James 1, verse 19 says – “let everyone be quick to listen, slow to speak, and slow to anger – for your anger does not produce God’s righteousness.”
How many of us think our anger will produce righteousness? If we get really angry – do we think it will change things?
A big part in restoring a relationship is slowing things down. Slow down our speaking. Slow down our judging. And then escalate our listening.
Nothing escalates conflict quicker than name calling, threats, labeling, or judgments.
So a very important part in resolving any conflict is being willing to actively listen and to suspend our judgments and threats and labeling of others.
Maybe the simplest rule in going to another person is to approach them in the same way you would want to be approached. And most of us want to be listened to – not judged.
- And then after we have listened, we must be willing to negotiate.
For Jesus, reconciliation is so important that when our first attempt fails, he suggests that we don’t give up too easily and just walk away.
In Matthew 18 Jesus suggests that if you aren’t listened to – take two or three others along with you.
The purpose of calling in other witnesses is not to assess fault or blame, but to help you discern and negotiate the issues.
Other witnesses can help create a safe place where reflection, listening, and new understandings can emerge.
Sometimes those who have so much invested in the conflict cannot see what is going on as clearly as others can who are not enmeshed in the conflict.
A skilled mediator can be very helpful in bringing out the diverse viewpoints and interests of all the parties involved.
And then as we hear all the viewpoints – we have to trust the Holy Spirit to lead us to a new understanding and to mutually satisfying solutions.
So, in this section “In Action” – we go directly to the other person in a spirit of humility, being quick to listen and slow to judge, and open to negotiation.
- In the last section “In Life” we are called to be steadfast in love.
In Ephesians 5: 2 Paul writes – “Be imitators of God and live in love, as Christ loved us and gave himself up for us.”
Conflict resolution and maintaining healthy relationships is hard work.
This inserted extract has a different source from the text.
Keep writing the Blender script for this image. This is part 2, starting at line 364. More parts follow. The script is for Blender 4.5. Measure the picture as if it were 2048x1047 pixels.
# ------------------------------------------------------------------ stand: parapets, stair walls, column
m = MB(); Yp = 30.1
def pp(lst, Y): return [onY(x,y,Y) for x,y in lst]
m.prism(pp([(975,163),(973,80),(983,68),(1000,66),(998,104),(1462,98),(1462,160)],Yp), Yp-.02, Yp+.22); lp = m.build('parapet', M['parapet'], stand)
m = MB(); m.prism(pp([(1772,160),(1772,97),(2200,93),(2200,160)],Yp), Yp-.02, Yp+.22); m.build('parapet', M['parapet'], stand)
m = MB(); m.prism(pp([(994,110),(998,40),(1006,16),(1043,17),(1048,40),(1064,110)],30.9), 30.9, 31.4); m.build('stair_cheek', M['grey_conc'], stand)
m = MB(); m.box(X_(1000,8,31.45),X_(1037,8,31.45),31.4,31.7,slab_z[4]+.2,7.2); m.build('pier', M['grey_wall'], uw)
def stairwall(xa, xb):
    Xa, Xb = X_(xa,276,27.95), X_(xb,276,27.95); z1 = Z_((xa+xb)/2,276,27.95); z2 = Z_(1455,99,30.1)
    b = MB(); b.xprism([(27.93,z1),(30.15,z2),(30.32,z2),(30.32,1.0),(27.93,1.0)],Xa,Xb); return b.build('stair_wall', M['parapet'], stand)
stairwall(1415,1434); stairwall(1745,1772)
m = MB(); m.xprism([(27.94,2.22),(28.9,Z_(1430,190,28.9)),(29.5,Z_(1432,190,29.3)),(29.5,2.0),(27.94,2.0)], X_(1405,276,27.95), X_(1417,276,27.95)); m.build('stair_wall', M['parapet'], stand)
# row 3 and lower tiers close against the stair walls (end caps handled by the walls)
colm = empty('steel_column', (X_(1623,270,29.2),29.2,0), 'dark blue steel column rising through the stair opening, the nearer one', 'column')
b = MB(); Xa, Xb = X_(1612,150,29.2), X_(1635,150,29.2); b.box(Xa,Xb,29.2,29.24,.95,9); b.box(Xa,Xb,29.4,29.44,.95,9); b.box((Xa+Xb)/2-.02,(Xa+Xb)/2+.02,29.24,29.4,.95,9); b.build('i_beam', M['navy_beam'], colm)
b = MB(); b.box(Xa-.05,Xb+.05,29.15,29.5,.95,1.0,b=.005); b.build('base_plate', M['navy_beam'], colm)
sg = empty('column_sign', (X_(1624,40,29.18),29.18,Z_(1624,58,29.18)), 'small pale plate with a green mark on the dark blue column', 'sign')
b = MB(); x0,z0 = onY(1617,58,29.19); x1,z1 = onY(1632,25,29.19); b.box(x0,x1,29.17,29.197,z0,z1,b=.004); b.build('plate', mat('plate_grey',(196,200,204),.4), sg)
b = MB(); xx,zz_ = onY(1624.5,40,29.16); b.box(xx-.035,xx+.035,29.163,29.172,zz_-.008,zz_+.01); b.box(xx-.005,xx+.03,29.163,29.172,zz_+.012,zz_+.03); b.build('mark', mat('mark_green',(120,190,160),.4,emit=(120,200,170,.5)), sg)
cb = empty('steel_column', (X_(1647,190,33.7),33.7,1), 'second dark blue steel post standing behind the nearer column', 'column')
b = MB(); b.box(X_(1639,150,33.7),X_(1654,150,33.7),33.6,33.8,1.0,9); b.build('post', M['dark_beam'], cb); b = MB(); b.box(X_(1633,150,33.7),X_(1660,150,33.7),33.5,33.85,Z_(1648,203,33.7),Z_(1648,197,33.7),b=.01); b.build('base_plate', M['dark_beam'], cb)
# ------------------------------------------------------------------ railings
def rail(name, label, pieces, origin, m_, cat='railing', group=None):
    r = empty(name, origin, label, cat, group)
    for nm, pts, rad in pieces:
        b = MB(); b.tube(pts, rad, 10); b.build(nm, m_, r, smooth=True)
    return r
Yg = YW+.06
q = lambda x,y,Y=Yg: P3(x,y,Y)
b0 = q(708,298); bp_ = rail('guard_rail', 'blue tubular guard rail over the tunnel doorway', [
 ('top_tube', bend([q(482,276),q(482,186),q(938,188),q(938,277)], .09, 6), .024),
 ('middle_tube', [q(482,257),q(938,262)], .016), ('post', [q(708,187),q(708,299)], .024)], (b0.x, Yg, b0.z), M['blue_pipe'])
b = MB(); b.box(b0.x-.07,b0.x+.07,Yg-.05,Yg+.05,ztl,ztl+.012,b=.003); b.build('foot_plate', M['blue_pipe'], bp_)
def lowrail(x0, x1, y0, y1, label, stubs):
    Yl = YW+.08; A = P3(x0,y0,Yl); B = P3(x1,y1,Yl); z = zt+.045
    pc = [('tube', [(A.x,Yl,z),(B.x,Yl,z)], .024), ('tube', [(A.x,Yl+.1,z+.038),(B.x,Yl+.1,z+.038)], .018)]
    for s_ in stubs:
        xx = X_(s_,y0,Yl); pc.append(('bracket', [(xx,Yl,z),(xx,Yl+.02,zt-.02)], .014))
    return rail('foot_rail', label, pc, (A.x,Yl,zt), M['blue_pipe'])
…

If we are going to make it work and overcome our tendency to “avoid conflict” or to “just walk away” we need to commit to be “steadfast in love.”
Restoring relationships is always a journey and we need to always keep moving towards the other person or group – not away from them.
Even in Matthew 18, when a conflict cannot be resolved or there is not reconciliation, Jesus says treat the other person as a “gentile and tax collector”.
To treat one as a “gentile and tax collector” does not mean we don’t associate with them anymore. Jesus hung out with gentiles and tax collectors all of his life.
Jesus seems to be encouraging us here to not give up on healing and reconciliation. Jesus is encouraging us to invite them out to lunch – not just once but for a lifetime.
Jesus wants us to stay connected in hopes that reconciliation may happen at some point.
Being steadfast in love does not mean we cover up what happened or that we compromise our understandings. It acknowledges that a relationship has been broken and there is separation, but it stays connected – praying that God will bring about reconciliation and healing.
Our part is to live in love and to continue loving as we pray and wait for God’s Spirit to bring about healing and restoration.
In closing, I want to confess this morning that “agreeing and disagreeing in love” is very hard work and too often I want to give up too quickly. It is hard for me to be steadfast in love. It is hard to stick in there when no solution is in sight.
It is hard to follow Jesus’ teachings on going directly and being slow to judge. It is much easier to throw out threats and tear down the other person or side.
And yet, I know reconciliation is central to Christ’s mission on earth and in our churches and in our families. God is in the business of healing and restoring relationships and we are invited to join God in this great enterprise.
So the invitation this morning is to “be firm in our commitment to seek mutual solutions, stubborn in holding to our common foundation in Christ, and always steadfast in love and mercy.”
May God give us the grace to be steadfast in love and seeking the well-being of one another. Amen.